Fast forward to now, when I pulled it out of storage, with plans to boot into safe mode, clone the drive and dispose of the thing. I noticed that the graphics glitches were different this time, though they still made the machine unusable. So after cloning the drive, I had the idea of doing a clean installation of Catalina, just to see what would happen. During the re-install, the iMac did an unexpected firmware update and, to my surprise, the computer started up with a clean desktop and no graphics issues at all!
It was still running hot and the fans were constantly running, so I opened the iMac up for cleaning and found the probable culprit: The machine was packed with dust, much of it on the graphics card itself. The fans were more than half-clogged. After much cleaning with compressed air and clouds of dust, it's now running at a more reasonable temp, with all sensors showing temps in the 40-50° C range in normal use (and the PSU is highest at 55-56° C).
So my plans have changed. I'm thinking of making this 2009 iMac into a project machine, for email and media-playing. (I'm typing this message on it now!) Here's the specs:
iMac (27-inch, Late 2009)
2.66 GHz Intel Core i5
4 GB (2 x 2 GB) 1067 MHz DDR3
ATI Radeon HD 4850 512 MB
MacOS High Sierra 10.13.6
The first thing that need to be improved is the memory, even another 8 GB would improve its performance. The optical drive also isn't working -- it just ejects a disk after trying to read it for a minute. The trick of cleaning the drive lens with a eyeglasses cleaning cloth wrapped around a credit card didn't work.
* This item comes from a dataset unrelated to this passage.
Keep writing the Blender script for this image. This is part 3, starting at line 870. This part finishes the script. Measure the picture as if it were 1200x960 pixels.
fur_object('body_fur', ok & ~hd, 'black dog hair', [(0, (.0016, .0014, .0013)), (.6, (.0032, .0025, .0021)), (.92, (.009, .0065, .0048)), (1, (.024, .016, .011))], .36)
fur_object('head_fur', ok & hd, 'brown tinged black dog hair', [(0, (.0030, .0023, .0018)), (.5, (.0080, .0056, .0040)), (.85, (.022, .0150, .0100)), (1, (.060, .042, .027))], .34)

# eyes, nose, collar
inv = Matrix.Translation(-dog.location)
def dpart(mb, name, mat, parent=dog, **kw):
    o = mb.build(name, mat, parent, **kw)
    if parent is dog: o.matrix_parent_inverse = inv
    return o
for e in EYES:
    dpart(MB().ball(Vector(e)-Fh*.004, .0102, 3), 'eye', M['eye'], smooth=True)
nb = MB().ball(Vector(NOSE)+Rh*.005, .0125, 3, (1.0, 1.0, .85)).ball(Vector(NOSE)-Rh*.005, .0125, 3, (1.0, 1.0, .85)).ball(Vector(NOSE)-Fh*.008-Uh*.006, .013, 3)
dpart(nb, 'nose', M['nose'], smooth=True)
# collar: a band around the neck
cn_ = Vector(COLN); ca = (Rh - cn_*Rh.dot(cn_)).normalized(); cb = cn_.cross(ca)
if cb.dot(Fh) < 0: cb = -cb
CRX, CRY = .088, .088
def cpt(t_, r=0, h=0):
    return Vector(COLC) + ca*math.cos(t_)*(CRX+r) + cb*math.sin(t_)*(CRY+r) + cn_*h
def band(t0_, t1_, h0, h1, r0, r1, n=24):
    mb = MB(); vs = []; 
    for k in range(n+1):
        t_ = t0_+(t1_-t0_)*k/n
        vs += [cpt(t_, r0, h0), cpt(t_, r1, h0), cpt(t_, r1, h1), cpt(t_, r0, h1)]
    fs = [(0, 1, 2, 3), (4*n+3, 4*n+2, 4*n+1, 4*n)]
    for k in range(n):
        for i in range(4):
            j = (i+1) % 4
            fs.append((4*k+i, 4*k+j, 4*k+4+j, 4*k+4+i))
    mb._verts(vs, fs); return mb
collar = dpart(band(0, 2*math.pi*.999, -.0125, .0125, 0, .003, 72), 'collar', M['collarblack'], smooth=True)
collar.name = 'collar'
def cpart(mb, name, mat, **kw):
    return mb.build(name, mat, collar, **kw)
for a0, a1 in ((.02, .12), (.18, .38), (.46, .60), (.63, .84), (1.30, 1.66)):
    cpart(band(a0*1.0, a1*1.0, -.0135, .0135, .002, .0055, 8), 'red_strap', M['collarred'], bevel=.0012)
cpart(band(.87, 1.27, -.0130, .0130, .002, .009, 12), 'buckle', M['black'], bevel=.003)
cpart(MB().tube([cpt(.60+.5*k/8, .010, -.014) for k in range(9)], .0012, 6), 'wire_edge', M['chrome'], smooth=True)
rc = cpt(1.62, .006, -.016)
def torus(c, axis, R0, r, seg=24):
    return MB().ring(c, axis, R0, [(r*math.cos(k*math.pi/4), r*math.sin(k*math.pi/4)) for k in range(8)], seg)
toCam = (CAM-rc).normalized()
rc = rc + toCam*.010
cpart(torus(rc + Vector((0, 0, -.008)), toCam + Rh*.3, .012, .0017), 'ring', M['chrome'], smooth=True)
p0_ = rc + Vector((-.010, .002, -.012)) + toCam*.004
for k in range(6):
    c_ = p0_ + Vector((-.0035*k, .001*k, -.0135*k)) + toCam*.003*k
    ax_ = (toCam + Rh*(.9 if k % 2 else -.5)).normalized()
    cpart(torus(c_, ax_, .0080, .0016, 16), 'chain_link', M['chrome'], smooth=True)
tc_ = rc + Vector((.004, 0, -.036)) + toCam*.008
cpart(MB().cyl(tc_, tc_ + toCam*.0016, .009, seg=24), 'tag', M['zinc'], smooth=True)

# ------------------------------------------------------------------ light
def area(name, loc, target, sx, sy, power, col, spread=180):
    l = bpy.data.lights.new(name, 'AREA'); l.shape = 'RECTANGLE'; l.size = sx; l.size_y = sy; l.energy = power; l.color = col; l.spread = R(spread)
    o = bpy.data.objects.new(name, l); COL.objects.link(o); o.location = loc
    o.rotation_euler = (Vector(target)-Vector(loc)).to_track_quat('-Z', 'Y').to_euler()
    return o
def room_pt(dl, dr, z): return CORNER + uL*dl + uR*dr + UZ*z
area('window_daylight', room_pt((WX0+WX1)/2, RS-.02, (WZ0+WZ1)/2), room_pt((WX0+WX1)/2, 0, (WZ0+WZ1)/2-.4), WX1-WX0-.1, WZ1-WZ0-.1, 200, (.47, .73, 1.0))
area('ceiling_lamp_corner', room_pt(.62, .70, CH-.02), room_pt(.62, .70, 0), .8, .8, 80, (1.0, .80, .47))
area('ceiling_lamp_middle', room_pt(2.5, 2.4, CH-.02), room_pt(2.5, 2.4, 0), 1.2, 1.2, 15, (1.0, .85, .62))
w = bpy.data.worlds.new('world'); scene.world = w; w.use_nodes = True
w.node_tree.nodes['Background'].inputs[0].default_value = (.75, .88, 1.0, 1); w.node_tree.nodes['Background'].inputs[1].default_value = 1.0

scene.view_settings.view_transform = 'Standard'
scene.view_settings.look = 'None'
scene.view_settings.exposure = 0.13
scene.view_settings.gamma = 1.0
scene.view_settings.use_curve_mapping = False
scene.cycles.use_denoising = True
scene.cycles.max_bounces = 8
I'm opened these iMacs before, so I could replace the optical drive with an SATA III SSD and move the system files there for a performance boost.
But what should I do after that? I have mid-level technical skill for repairs -- I've successfully done computer tear-downs and rebuilds before, but only on more upgrade-friendly computers, and not in the last decade. Should I consider disassembling the iMac and replacing the thermal paste on the CPU and GPU cards? Is any other maintenance needed?
I'm not too interested in making this into a maxed-out performance spec machine. I'm mostly interested in keeping it working as a media machine for the next few years, on something of a budget. Should I consider CPU and/or GPU upgrades for it too, and how technical/expensive would that be?
Thanks in advance for any help or suggestions.
About 5 years ago, the 27" iMac (late 2009) that we had given to my son for playing games failed hard on startup, with graphics glitches that very much resembled the GPU failures that plagued this iMac model. This was the second graphics card in this machine -- we brought this iMac in for the Apple graphics card replacement program, when the first card failed just under the deadline. The second time around, we didn't want to pay the prices for a replacement graphics card at the time, so I set put it in storage and forgot about it.
Fast forward to now, when I pulled it out of storage, with plans to boot into safe mode, clone the drive and dispose of the thing. I noticed that the graphics glitches were different this time, though they still made the machine unusable. So after cloning the drive, I had the idea of doing a clean installation of Catalina, just to see what would happen. During the re-install, the iMac did an unexpected firmware update and, to my surprise, the computer started up with a clean desktop and no graphics issues at all!
It was still running hot and the fans were constantly running, so I opened the iMac up for cleaning and found the probable culprit: The machine was packed with dust, much of it on the graphics card itself. The fans were more than half-clogged. After much cleaning with compressed air and clouds of dust, it's now running at a more reasonable temp, with all sensors showing temps in the 40-50° C range in normal use (and the PSU is highest at 55-56° C).
So my plans have changed. I'm thinking of making this 2009 iMac into a project machine, for email and media-playing. (I'm typing this message on it now!) Here's the specs:
iMac (27-inch, Late 2009)
2.66 GHz Intel Core i5
4 GB (2 x 2 GB) 1067 MHz DDR3
ATI Radeon HD 4850 512 MB
MacOS High Sierra 10.13.6
The first thing that need to be improved is the memory, even another 8 GB would improve its performance. The optical drive also isn't working -- it just ejects a disk after trying to read it for a minute. The trick of cleaning the drive lens with a eyeglasses cleaning cloth wrapped around a credit card didn't work. I'm opened these iMacs before, so I could replace the optical drive with an SATA III SSD and move the system files there for a performance boost.
But what should I do after that? I have mid-level technical skill for repairs -- I've successfully done computer tear-downs and rebuilds before, but only on more upgrade-friendly computers, and not in the last decade. Should I consider disassembling the iMac and replacing the thermal paste on the CPU and GPU cards? Is any other maintenance needed?
I'm not too interested in making this into a maxed-out performance spec machine. I'm mostly interested in keeping it working as a media machine for the next few years, on something of a budget. Should I consider CPU and/or GPU upgrades for it too, and how technical/expensive would that be?
Thanks in advance for any help or suggestions.